START Data block
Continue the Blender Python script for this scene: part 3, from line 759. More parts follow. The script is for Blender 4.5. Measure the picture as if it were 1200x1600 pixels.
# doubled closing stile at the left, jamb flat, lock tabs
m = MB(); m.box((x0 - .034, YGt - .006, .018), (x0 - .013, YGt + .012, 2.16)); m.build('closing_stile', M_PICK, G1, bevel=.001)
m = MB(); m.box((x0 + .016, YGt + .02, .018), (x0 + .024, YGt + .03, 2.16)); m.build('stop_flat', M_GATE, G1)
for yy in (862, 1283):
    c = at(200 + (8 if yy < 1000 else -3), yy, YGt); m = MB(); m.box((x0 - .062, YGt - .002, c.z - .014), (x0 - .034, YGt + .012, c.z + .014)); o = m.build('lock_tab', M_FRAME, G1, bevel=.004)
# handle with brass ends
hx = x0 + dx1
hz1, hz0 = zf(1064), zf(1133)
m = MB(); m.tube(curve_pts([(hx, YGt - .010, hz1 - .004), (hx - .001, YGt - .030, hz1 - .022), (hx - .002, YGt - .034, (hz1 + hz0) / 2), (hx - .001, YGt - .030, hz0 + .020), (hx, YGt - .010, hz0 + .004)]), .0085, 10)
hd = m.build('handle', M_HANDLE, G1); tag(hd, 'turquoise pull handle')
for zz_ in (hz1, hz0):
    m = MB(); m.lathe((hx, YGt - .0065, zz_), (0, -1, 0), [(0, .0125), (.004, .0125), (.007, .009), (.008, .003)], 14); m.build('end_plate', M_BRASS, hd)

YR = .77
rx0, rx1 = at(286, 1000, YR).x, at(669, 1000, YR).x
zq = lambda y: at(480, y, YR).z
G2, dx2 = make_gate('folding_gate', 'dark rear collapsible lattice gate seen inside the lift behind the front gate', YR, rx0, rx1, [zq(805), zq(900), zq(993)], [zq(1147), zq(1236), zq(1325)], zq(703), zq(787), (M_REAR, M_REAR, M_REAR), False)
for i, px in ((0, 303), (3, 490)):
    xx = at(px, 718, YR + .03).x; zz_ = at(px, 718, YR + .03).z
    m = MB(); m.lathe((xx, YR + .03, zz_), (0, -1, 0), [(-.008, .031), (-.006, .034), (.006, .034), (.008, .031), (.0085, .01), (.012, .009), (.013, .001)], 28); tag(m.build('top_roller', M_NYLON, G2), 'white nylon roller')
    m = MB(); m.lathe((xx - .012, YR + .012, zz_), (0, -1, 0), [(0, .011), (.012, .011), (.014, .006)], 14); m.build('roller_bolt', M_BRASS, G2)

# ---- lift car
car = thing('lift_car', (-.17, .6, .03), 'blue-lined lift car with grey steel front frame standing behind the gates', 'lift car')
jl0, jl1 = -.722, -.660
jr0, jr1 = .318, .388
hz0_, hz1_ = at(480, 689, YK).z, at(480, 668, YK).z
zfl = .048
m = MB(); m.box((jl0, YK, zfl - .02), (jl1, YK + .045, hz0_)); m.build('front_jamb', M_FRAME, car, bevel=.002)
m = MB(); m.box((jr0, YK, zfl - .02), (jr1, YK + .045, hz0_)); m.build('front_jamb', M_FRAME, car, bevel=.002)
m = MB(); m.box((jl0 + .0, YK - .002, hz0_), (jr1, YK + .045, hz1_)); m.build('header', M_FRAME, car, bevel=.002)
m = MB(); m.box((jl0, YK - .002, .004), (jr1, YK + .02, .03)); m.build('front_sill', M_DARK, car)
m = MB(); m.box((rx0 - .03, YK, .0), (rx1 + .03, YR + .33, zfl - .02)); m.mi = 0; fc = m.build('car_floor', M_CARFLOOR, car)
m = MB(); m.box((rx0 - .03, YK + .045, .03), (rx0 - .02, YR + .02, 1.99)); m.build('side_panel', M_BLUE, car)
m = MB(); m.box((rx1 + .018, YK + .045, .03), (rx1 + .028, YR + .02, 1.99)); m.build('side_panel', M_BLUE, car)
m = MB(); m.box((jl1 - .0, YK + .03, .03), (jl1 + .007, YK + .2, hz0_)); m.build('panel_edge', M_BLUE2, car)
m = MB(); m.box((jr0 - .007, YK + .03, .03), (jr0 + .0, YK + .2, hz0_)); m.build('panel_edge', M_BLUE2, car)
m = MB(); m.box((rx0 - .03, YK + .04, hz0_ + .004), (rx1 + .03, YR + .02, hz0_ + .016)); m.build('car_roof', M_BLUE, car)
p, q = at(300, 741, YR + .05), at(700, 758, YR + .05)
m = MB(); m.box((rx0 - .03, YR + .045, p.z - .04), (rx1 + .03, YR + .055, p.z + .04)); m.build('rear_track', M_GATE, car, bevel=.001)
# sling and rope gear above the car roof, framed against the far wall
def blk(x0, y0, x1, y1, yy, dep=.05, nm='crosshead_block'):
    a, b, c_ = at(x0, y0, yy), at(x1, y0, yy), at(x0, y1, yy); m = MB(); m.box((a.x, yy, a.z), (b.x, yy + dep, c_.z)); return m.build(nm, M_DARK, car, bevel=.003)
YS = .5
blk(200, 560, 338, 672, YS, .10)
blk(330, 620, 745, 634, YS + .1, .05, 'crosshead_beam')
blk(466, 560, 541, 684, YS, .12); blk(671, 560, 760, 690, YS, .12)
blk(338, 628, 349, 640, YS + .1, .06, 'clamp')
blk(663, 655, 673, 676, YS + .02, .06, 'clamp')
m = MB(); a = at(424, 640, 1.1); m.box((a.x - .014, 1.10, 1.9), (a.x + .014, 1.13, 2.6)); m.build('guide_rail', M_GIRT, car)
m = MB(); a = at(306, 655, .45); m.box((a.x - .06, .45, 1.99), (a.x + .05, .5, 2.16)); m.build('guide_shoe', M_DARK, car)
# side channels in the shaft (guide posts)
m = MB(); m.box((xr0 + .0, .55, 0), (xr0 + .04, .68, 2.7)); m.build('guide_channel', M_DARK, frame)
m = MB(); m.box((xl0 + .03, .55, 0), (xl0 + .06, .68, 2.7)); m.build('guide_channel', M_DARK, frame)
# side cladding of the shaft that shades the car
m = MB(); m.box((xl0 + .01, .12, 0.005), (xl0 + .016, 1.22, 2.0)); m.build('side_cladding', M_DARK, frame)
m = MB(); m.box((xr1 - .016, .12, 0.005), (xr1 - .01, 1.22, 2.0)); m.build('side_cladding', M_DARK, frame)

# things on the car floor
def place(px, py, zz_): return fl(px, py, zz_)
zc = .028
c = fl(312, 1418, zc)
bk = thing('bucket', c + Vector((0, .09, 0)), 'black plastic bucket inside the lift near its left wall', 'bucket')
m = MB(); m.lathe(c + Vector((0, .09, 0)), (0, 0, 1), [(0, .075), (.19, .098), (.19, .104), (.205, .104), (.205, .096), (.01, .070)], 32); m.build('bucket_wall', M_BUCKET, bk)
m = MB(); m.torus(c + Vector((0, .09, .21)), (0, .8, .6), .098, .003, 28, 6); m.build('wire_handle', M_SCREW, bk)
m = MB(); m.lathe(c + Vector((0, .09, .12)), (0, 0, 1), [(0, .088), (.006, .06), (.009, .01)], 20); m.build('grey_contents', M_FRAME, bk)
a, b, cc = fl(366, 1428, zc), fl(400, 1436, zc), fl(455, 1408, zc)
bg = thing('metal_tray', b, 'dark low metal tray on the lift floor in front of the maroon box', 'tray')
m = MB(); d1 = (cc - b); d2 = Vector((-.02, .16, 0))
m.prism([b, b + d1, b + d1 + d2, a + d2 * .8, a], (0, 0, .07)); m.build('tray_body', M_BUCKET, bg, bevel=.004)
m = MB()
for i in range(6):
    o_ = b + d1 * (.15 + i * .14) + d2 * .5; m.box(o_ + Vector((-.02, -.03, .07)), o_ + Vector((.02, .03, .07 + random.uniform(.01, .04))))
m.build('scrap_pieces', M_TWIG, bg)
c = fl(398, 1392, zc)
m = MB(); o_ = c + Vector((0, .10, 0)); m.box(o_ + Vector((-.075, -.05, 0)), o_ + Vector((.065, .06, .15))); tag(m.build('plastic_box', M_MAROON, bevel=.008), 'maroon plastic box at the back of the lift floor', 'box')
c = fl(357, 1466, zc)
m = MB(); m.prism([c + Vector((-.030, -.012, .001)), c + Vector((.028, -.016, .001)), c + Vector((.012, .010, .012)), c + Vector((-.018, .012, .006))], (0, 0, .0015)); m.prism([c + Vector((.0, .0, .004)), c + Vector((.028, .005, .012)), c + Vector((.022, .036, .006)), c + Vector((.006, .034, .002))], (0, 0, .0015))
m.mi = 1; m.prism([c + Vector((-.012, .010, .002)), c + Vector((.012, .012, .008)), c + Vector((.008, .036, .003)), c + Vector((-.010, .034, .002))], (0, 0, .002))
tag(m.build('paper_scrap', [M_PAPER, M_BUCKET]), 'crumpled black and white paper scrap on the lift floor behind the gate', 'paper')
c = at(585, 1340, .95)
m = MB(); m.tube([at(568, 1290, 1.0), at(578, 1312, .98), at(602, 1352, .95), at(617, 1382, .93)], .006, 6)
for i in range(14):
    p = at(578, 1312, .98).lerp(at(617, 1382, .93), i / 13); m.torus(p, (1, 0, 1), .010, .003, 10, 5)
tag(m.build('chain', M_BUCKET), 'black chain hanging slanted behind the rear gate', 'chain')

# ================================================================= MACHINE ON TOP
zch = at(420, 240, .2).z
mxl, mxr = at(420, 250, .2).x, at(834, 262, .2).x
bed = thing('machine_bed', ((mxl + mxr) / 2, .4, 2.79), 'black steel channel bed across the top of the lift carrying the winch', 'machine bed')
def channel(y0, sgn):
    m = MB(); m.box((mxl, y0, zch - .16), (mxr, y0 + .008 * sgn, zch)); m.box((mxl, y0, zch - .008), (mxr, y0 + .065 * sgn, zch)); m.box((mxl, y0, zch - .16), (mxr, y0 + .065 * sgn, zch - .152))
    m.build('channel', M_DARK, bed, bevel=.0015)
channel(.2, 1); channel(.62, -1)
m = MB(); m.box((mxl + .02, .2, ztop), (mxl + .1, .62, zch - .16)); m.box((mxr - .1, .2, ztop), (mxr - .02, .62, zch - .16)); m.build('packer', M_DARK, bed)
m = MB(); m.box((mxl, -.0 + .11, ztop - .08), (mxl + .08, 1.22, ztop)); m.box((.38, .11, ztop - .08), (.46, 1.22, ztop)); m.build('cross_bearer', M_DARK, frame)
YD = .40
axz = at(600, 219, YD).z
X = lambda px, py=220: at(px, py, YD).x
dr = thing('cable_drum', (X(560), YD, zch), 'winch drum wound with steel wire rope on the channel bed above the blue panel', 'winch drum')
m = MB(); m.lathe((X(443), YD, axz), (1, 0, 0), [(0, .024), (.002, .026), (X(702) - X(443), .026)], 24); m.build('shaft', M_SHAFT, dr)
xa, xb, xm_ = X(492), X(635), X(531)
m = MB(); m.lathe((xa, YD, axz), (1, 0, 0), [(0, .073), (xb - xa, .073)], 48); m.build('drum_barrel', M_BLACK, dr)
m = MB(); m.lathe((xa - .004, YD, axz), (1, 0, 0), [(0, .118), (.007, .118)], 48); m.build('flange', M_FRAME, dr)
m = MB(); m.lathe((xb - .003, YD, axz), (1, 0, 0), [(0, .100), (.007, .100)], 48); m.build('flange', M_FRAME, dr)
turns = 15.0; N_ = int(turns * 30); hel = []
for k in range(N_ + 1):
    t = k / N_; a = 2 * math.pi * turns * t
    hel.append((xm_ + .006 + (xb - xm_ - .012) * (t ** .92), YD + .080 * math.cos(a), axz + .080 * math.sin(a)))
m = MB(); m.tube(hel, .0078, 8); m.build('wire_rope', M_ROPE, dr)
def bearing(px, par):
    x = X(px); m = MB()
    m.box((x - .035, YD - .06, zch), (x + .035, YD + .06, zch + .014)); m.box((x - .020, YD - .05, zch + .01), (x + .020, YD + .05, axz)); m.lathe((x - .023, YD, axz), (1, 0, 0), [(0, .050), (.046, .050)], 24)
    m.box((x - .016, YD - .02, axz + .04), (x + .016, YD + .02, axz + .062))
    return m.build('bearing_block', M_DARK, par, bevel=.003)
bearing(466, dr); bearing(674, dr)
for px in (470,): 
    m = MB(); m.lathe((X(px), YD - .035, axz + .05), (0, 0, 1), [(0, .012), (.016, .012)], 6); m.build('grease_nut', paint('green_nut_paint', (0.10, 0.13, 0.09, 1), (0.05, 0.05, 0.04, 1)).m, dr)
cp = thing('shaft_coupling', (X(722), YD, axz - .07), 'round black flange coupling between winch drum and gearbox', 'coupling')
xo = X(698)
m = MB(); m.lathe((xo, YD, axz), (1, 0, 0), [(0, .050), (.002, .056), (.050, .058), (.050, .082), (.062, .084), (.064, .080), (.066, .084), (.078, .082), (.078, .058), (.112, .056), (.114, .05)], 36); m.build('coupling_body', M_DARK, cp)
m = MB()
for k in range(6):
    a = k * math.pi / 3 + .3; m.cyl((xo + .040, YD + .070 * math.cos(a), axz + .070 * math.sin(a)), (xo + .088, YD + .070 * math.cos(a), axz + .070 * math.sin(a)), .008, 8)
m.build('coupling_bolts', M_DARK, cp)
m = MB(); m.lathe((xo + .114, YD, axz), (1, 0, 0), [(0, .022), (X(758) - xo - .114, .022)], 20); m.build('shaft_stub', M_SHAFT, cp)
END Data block
Only the lines from the one holding "G2, dx2 = make_gate('folding_gate', 'dark" through the one holding "m = MB(); m.lathe((xx - .012, YR" are wanted; retype them exactly.

* _Exercise answer_:
G2, dx2 = make_gate('folding_gate', 'dark rear collapsible lattice gate seen inside the lift behind the front gate', YR, rx0, rx1, [zq(805), zq(900), zq(993)], [zq(1147), zq(1236), zq(1325)], zq(703), zq(787), (M_REAR, M_REAR, M_REAR), False)
for i, px in ((0, 303), (3, 490)):
    xx = at(px, 718, YR + .03).x; zz_ = at(px, 718, YR + .03).z
    m = MB(); m.lathe((xx, YR + .03, zz_), (0, -1, 0), [(-.008, .031), (-.006, .034), (.006, .034), (.008, .031), (.0085, .01), (.012, .009), (.013, .001)], 28); tag(m.build('top_roller', M_NYLON, G2), 'white nylon roller')
    m = MB(); m.lathe((xx - .012, YR + .012, zz_), (0, -1, 0), [(0, .011), (.012, .011), (.014, .006)], 14); m.build('roller_bolt', M_BRASS, G2)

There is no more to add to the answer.